Stifling heat in summer, subzero temperatures in winter, and crosswinds strong enough to unseat the most skilled horsemen jeopardized missions too. Boots fell apart. Horses collapsed and died from the strain and insubstantial food. Dust devils, swirling tornadoes of wind and sand, encrusted eyelids and blinded vision. A misstep could send a soldier and his horse catapulting over a rocky precipice to certain death.

Gear matched the quality of the food. Broken or worn saddles sat atop horses old enough to be retired. Soldiers were equipped only with a poncho, a blanket, a feed bag and oats, a sheath to hold a rifle, a saber and a canteen; a recreational camper today would be more prepared.

New Mexico territory attracted a mishmash of characters— including cattle ranchers and rustlers, merchants and outlaws, cowboys and soldiers. Disputes arose like wildfire. White settlers illegally staked out land protected by Indian treaty. Racial prejudice by local citizens, whom the black military were sworn to protect, ignited false charges against the soldiers. White commanders turned down posts to command black units on many occasions.

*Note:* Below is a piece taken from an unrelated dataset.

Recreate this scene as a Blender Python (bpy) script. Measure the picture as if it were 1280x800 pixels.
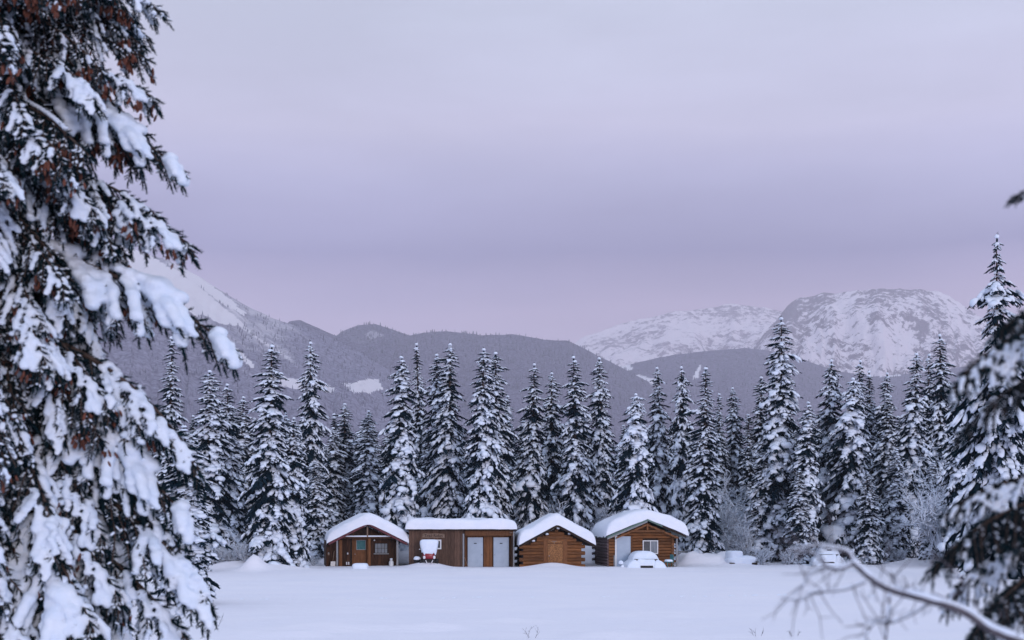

Amid the harrowing circumstances, cavalry soldiers built and repaired frontier outposts and military forts. In the saddle, they surveyed and mapped unknown terrain, and hunted for and secured watering holes. Soldiers guarded and escorted the U.S. mail stagecoaches. Illegal gun trafficking and alcohol sales to Native Americans required policing. Hundreds of miles of telegraph poles were strung by infantry men, and on occasion soldiers laid train tracks side by side with railroad workers.

Yet, even in the face of inferior treatment, black cavalry and infantry members embraced their twin mottos— “We Can: We Will” and “Ready and Forward”—with pride.